BS. It won't even be the biggest story out of Houston. Lidge has pitched well for about 2 years. The Astros won their first pennant ever.

Maurice, this was masterful! I'd take my White Sox World Series lockerroom cap off to you...if I had one! :angry:

But I think you're preaching to the choir. True Sox fans know what you're saying is true. And the original poster--along with all the other naysayers--will never admit it.

maurice
11-04-2005, 06:25 PM
Maurice, I think it's fair to say that if I claimed the White Sox won the World Series and you should be awarded a million dollars, you'd find fault with both.

In other words, you can't contradict what I've written.

BTW: The home plate umpire wasn't confused on the Paul/Pierzynski play? You've gotta be kidding on that one.

Paul's the only person on the field who didn't know what was happening. The ump did exactly the same thing on every strike call throughout the game and never called AJ out.

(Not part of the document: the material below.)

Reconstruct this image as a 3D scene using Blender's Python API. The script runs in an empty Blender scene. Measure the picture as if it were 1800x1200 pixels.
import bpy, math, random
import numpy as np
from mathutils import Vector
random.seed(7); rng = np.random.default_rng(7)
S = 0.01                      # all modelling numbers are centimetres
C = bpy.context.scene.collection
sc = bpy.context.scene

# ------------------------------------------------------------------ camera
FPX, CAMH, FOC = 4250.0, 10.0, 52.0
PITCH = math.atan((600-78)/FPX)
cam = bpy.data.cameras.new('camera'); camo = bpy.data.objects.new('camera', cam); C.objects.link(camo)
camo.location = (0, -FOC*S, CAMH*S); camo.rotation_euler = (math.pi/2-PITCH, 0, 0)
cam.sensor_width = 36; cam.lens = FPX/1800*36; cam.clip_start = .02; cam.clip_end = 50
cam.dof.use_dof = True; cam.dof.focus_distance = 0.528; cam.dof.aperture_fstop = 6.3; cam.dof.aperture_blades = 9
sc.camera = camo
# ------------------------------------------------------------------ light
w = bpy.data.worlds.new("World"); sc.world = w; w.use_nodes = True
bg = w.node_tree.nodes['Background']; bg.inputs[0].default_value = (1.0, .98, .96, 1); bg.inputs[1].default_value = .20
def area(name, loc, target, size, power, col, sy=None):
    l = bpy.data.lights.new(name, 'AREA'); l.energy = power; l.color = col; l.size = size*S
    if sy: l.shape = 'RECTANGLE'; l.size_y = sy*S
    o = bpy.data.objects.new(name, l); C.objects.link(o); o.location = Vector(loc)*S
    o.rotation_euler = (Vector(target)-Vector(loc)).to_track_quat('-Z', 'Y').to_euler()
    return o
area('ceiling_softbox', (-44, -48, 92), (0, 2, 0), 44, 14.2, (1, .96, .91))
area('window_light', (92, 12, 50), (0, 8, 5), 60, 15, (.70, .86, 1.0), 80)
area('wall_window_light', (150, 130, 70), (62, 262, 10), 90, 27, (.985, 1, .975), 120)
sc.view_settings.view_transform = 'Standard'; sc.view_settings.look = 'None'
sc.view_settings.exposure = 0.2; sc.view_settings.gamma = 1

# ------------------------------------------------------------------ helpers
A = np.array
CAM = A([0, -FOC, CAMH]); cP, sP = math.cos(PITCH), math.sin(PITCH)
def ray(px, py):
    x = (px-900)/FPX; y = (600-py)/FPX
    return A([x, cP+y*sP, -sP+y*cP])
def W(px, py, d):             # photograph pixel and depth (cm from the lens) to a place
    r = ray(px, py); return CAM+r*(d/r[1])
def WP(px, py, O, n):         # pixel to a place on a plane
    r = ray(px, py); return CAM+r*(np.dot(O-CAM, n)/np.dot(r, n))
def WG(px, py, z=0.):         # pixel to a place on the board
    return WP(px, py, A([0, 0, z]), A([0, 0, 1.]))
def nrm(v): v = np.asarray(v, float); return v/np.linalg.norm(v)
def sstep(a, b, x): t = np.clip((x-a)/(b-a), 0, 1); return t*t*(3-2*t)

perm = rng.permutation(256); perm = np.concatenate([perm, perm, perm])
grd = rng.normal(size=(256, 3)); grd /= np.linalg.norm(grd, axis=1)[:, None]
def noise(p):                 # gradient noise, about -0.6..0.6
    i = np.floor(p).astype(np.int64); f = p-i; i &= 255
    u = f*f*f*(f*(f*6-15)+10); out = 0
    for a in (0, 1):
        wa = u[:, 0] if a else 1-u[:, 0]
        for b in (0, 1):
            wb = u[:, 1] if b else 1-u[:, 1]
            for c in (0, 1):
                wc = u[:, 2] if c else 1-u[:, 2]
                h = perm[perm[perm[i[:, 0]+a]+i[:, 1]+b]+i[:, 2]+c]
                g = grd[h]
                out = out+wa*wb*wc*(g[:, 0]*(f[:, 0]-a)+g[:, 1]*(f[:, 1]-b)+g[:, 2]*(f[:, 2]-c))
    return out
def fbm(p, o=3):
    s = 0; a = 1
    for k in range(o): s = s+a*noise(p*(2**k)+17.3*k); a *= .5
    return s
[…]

Also, how did Carl Everett underachieve? He hit 16 more home runs and had 52 more RBI than last year.

Reading is a skill:
Everett [] batted .251. That was his worst AVE since 1997.
Everett only had 281 ABs in 2004, because he was injured. The last time he played a full season (the previous year), he made the All Star team, hit 28 HR, and drove in 92 runs. I know that Red Cub fans are required to claim that Everett sucks, but that's usually not the case.